Nous voulons vivre toujours mais nous voulons vivre plus encore. Demain comme aujourd’hui. En nous, deux faces se confrontent sans jamais faiblir. Celle qui entend profiter du monde à l’instant, et jouir des plaisirs qu’il nous permet de consommer. Et celle qui aimerait bien rester en situation de faire encore de même dans cent ans. Mais voilà, pour notre malheur, notre Terre si étroite s’épuise de nos actions. On le sait depuis longtemps, on ne le voit que depuis peu. Nous voulons boire tout de la source, mais nous désirons que perdure tout là-bas le flot de l’estuaire. Comment choisir entre la vie maintenant, celle qui bat tout de suite, là, contre la porte, et celle dont on entend à peine encore le pas, mais qui nous appelle des lointains estompés de brume ?

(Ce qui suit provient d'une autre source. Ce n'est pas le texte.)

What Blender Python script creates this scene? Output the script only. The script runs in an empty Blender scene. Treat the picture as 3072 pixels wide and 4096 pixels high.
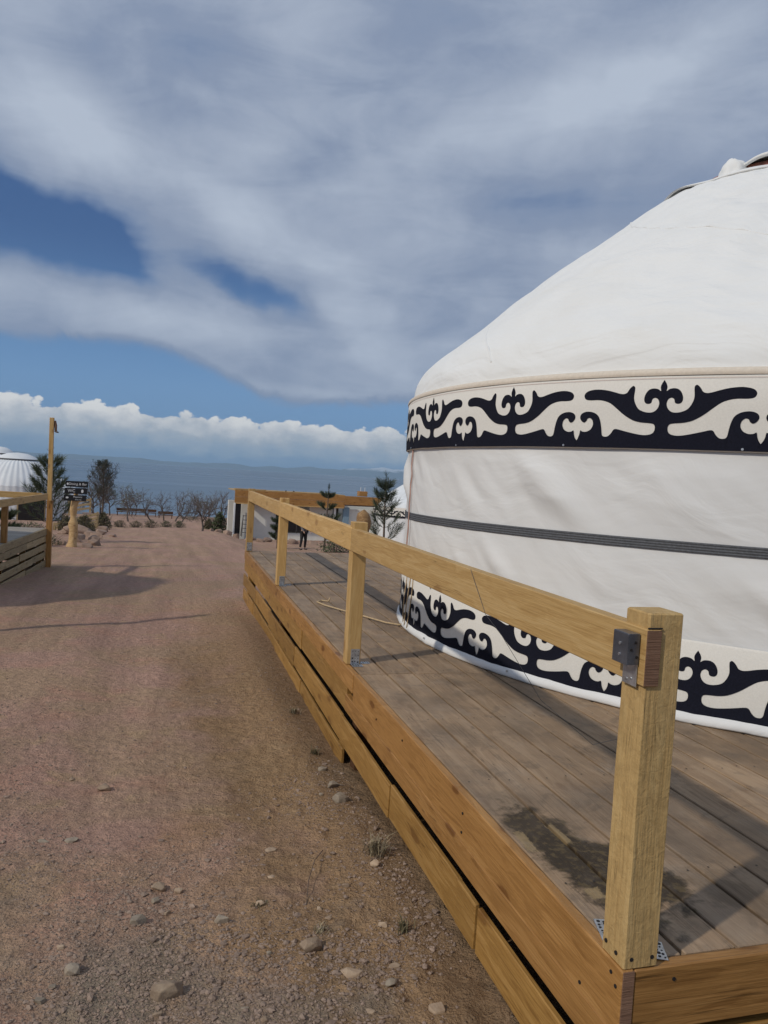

L’homme est ainsi fait qu’il ignore, sous cet esprit limité qu’il imagine sans limite, comment habiter sa maison sans la consumer de ses mille envies toujours recommencées. Il ne connaît le sens et la voie de tout ce qui a fait de lui cet être dominant. Voyageur maladif, explorateur impénitent, il est égaré dans une forêt vierge, dévasté par la soif. Les arbres de cent pieds de haut lui voilent la lumière. A bout de force, il entreprend alors de creuser à main nue ce sol tourbeux, dans l’espoir de faire jaillir une source. Vite, avant que le soleil invisible n’achève de le ruiner. Son énergie se tourne tout entière dans le désir de boire. Il s’affaire et s’essouffle à la tâche. Ses doigts attaquent la terre meuble mais toujours plus profonde. Bientôt, ses épaules et ses bras sont endoloris. Tout son corps, devient à chaque levée, plus desséché. Sous l’effort, la sueur le vide. La chaleur des tropiques est sans pitié. Ses forces – celles-là même qui lui ont permis l’entreprise de traverser cette immense contrée- se perdent sans retour. Voilà, il est épuisé absolument. Il tombe face contre terre. Son souffle cesse. Son cœur se tait.

Il n’a même pas vu comme il pleut au-dessus de lui, il pleut encore et toujours, de cette pluie d’Afrique dont le ciel depuis des millénaires, fait don à cette vieille terre. Il suffisait de lever le nez, de cueillir une feuille, de la rouler et d’attendre que le ciel la remplisse. Quelle volupté c’eût été. Mais il est trop tard. Et nous sommes ainsi, qui ne savons voir ce qui est donné. Il suffirait d’écouter.